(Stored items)
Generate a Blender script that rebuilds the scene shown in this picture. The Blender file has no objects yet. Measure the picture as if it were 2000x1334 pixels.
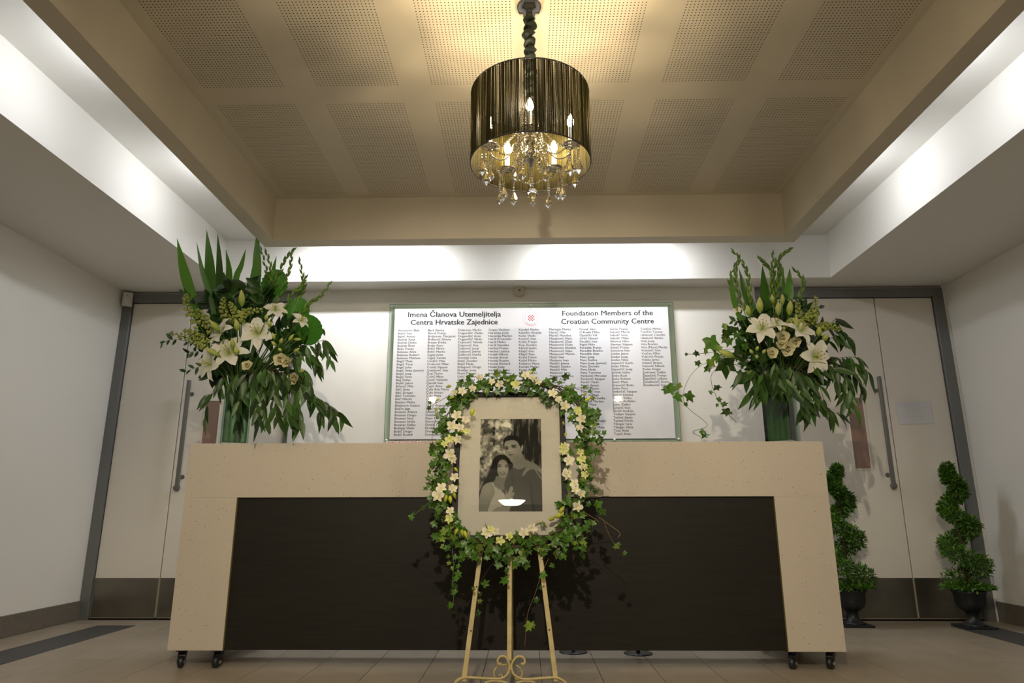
import bpy, math, random
import numpy as np
from mathutils import Vector, Matrix, noise
random.seed(7)
S = bpy.context.scene
C = S.collection
PI = math.pi
rad = math.radians

# ------------------------------------------------------------------ camera
H = 0.8
FOC = 1319.41
PITCH, YAW, ROLL = rad(14.2096), rad(1.1074), rad(-0.1049)
_fw = Vector((-math.sin(YAW)*math.cos(PITCH), math.cos(YAW)*math.cos(PITCH), math.sin(PITCH)))
_r0 = Vector((math.cos(YAW), math.sin(YAW), 0))
_u0 = _r0.cross(_fw)
_rt = _r0*math.cos(ROLL) + _u0*math.sin(ROLL)
_up = -_r0*math.sin(ROLL) + _u0*math.cos(ROLL)
cam = bpy.data.objects.new('camera', bpy.data.cameras.new('camera'))
C.objects.link(cam)
M3 = Matrix((_rt, _up, -_fw)).transposed()
cam.matrix_world = Matrix.Translation((0, 0, H)) @ M3.to_4x4()
cam.data.sensor_width = 36.0
cam.data.lens = FOC/2000*36.0
cam.data.clip_start = 0.02
S.camera = cam

# ------------------------------------------------------------------ world, light, exposure
w = bpy.data.worlds.new('world'); S.world = w; w.use_nodes = True
w.node_tree.nodes['Background'].inputs[0].default_value = (0.8, 0.85, 1, 1)
w.node_tree.nodes['Background'].inputs[1].default_value = 0.02
S.view_settings.view_transform = 'Standard'
S.view_settings.look = 'None'
S.view_settings.exposure = 0.42
S.view_settings.gamma = 1.0
S.view_settings.use_curve_mapping = False

def area(name, loc, direction, sx, sy, power, col):
    l = bpy.data.lights.new(name, 'AREA'); l.shape = 'RECTANGLE'; l.size = sx; l.size_y = sy
    l.energy = power; l.color = col
    o = bpy.data.objects.new(name, l); C.objects.link(o); o.location = loc
    o.rotation_euler = Vector(direction).to_track_quat('-Z', 'Y').to_euler()
    return o
COOL = (0.93, 0.95, 1.0)
COVE_W = 2.4
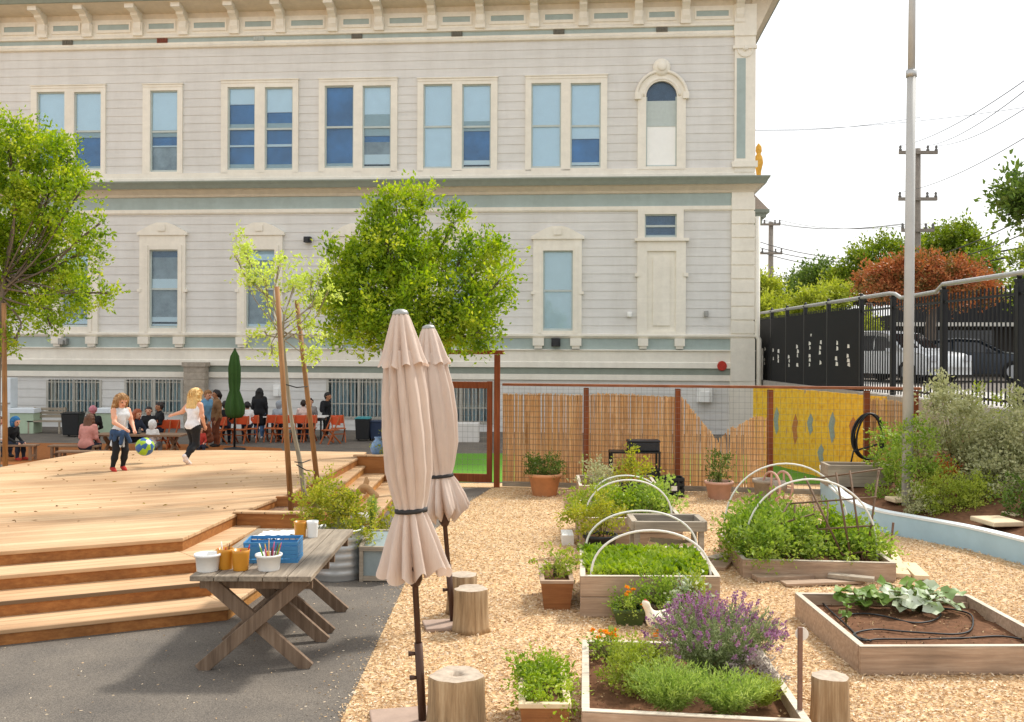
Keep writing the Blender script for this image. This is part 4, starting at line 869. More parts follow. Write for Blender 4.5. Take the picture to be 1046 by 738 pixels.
# potting bench, crate, and things under it
pb=empty('potting_bench',(gx(648,17.0),16.95,0),0,'black metal potting bench standing before the reed fence','bench'); w=.43
mb=MB(); mb.box(-w,w,-.2,.2,.74,.77); mb.build('top',MATS['black_paint'],pb)
for x in (-w+.02,w-.02):
    for y in (-.18,.18): mb=MB(); mb.beam((x,y,0),(x,y,.74),.035,.035,(0,1,0)); mb.build('leg',MATS['black_paint'],pb)
mb=MB(); mb.box(-w+.02,w-.02,-.18,.18,.2,.22); mb.build('shelf',MATS['black_paint'],pb)
bx=gx(657,17.0); mb=MB(); mb.box(-.27,.27,-.14,.14,0,.15); mb.box(-.28,.28,-.15,.15,.15,.19); o=mb.build('storage_box',MATS['dark_plastic'],None,.015); o.location=(bx,16.95,.772); tag(o,'long dark lidded box lying on top of the black potting bench','box')
mb=MB(); mb.box(-.19,.19,-.14,.14,0,.22); mb.box(-.2,.2,-.15,.15,.22,.25); o=mb.build('storage_box',MATS['cedar'],None,.01); o.location=(gx(634,17),16.93,.225); tag(o,'rust brown wooden box on the lower shelf of the potting bench','box')
mb=MB(); mb.box(-.15,.15,-.13,.13,0,.2); mb.box(-.16,.16,-.14,.14,.2,.23); o=mb.build('storage_box',MATS['black_pot'],None,.01); o.location=(gx(664,17),16.93,.225); tag(o,'black box on the lower shelf of the potting bench','box')
cr=empty('milk_crate',(gx(687,16.9),16.85,0),0,'black plastic crate on the chips beside the potting bench','crate'); mb=MB()
for z in (.02,.12,.22,.31):
    for a,b in (((-.17,-.17),(.17,-.17)),((.17,-.17),(.17,.17)),((.17,.17),(-.17,.17)),((-.17,.17),(-.17,-.17))): mb.beam((*a,z),(*b,z),.02,.045)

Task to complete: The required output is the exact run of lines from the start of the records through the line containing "S.view_settings.use_curve_mapping = False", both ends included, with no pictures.

Written answer:
Generate a Blender script that rebuilds the scene shown in this picture. The Blender file has no objects yet. Measure the picture as if it were 2000x1334 pixels.
import bpy, math, random
import numpy as np
from mathutils import Vector, Matrix, noise
random.seed(7)
S = bpy.context.scene
C = S.collection
PI = math.pi
rad = math.radians

# ------------------------------------------------------------------ camera
H = 0.8
FOC = 1319.41
PITCH, YAW, ROLL = rad(14.2096), rad(1.1074), rad(-0.1049)
_fw = Vector((-math.sin(YAW)*math.cos(PITCH), math.cos(YAW)*math.cos(PITCH), math.sin(PITCH)))
_r0 = Vector((math.cos(YAW), math.sin(YAW), 0))
_u0 = _r0.cross(_fw)
_rt = _r0*math.cos(ROLL) + _u0*math.sin(ROLL)
_up = -_r0*math.sin(ROLL) + _u0*math.cos(ROLL)
cam = bpy.data.objects.new('camera', bpy.data.cameras.new('camera'))
C.objects.link(cam)
M3 = Matrix((_rt, _up, -_fw)).transposed()
cam.matrix_world = Matrix.Translation((0, 0, H)) @ M3.to_4x4()
cam.data.sensor_width = 36.0
cam.data.lens = FOC/2000*36.0
cam.data.clip_start = 0.02
S.camera = cam

# ------------------------------------------------------------------ world, light, exposure
w = bpy.data.worlds.new('world'); S.world = w; w.use_nodes = True
w.node_tree.nodes['Background'].inputs[0].default_value = (0.8, 0.85, 1, 1)
w.node_tree.nodes['Background'].inputs[1].default_value = 0.02
S.view_settings.view_transform = 'Standard'
S.view_settings.look = 'None'
S.view_settings.exposure = 0.42
S.view_settings.gamma = 1.0
S.view_settings.use_curve_mapping = False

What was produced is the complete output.